Deterra Royalties (DRR): Australia’s only iron ore royalty trust and the most boring miner on the ASX released their half-year 2023. For DRR, there is minimal scope for surprises on results day as revenue and production data were pre-released, and the company is a royalty trust that passes through payments from BHP with a 95% profit margin.
Key Points:
- Profits Up: Net profits increased +4% to $97 million as DRR benefitted from a 13.5 million tonne increase in production, offsetting a fall in the iron ore price.
- Production Expansion: Production at Mining Area C continues to expand, with 58.7 MT done over the half, up from 45 MT done in the prior comparable period. DRR is benefiting from BHP peddling hard to increase production out of their royalty area to offset production declines from BHP’s declining Yandi system.

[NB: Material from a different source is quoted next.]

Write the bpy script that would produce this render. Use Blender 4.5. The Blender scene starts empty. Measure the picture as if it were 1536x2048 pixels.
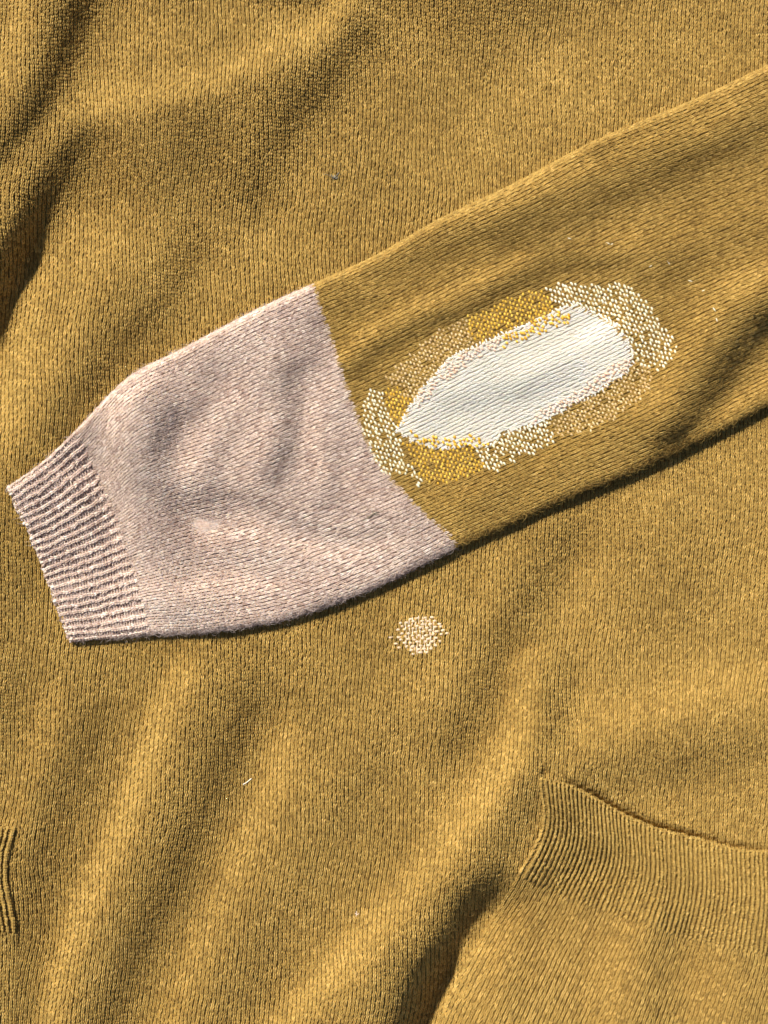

- Dividend Up: Interim dividend 12 cents +3%
- Cost increases, no problem! A key theme for the miners in reporting season has been higher labour costs and increasing input costs such as ammonium nitrate and diesel. As a royalty trust, DRR has less than ten staff members and receives a fixed percentage of revenue, so there are no CMFEU headaches from higher wage demands or issues with higher diesel prices for shareholders.
- Guidance: no guidance is expected as DRR’s profits = volumes x iron ore price x 1.23%. DRR has significant organic growth, with the South Flank project on schedule to reach 145MT per annum by the end of FY24
Deterra Royalties is held in several of the HNW portfolios and is a royalty trust that owns an income stream based on 1.23% of the revenue BHP receives from iron ore mined in the Mining Area C iron ore tenements. Based on current production, the mine life of these assets currently stands at 30 years. As a royalty trust, DRR is not responsible for operating the mine, rising wages, any capital expenditure or clean-up costs, which is an attractive proposition in our opinion. DRR’s assets are low cost.
DRR was down slightly -1.5% to $4.79 in a weak market today.